Namun demikian tidak dapat
dipungkuri bahwa faktor penyebab tadi bisa saling kait
mengkait, tidak terpisah satu dengan yang lain. Sehingga dapat
dihopetesiskan bahwa faktor kekerasan pada anak terjadi
karena saling berkaitnya antar faktor yaitu ekonomi, budaya, dan sosial yang
saling terkait satu dengan yang lain.
Jalan Keluar
Berkaca pada beberapa kasus kekerasan
anak yang ramai belakangan ini maka penulis menawarkan jalan keluar agar
kekerasan pada anak bisa di tekan sekecil mungkin. Pertama, bagi
orang tua anggaplah anak sebagai titipan tuhan (Allah) yang harus dijaga
sehingga memperlakukan anak seperti manusia dewasa, yang diperlakukan
secara manusiawi.

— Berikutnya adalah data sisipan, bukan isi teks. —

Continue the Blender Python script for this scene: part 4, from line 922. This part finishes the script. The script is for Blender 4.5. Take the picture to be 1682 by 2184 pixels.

Kedua, Ditiap kota
didirikan lembaga perlindungan anak, bahkan kalau perlu sampai
ke tingkat desa dengan pemberdayaan lembaga setempat. Ketiga,
Pemerataan hasil-hasil pembangunan guna memperkecil kesenjangan ekonomi. Di Indonesia
ditengarai saat ini angka kesenjangan yang semakin lebar antara yang kaya dan
yang miskin.
Sebagai penutup marilah kita
renungkan pepatah ini A happy family is but an earlier heaven(artinya,
keluarga bahagia adalah surga yang diberikan lebih awal)”. Demikian kata filsuf
bijak ketika mengingatkan pentingnya merawat dan menyukuri karunia Tuhan berupa
keluarga.(Romdhoni, 2014). Ungkapan ini mengandung pesan, keluarga
sejatinya pertahanan paling inti dalam kehidupan seseorang di dunia ini. Keluarga
adalah ruang terdalam yang menjanjikan kedamaian dan keamanan bagi kita umat
manusia. Bila demikian, keluarga adalah awal dari adanya kehidupan terutama
kehidupan anak, Maka janganlah kita kotori kehidupan anak dengan melakukan
kekerasan terhadapnya. WalLâh a’lam bi ash-shawâb.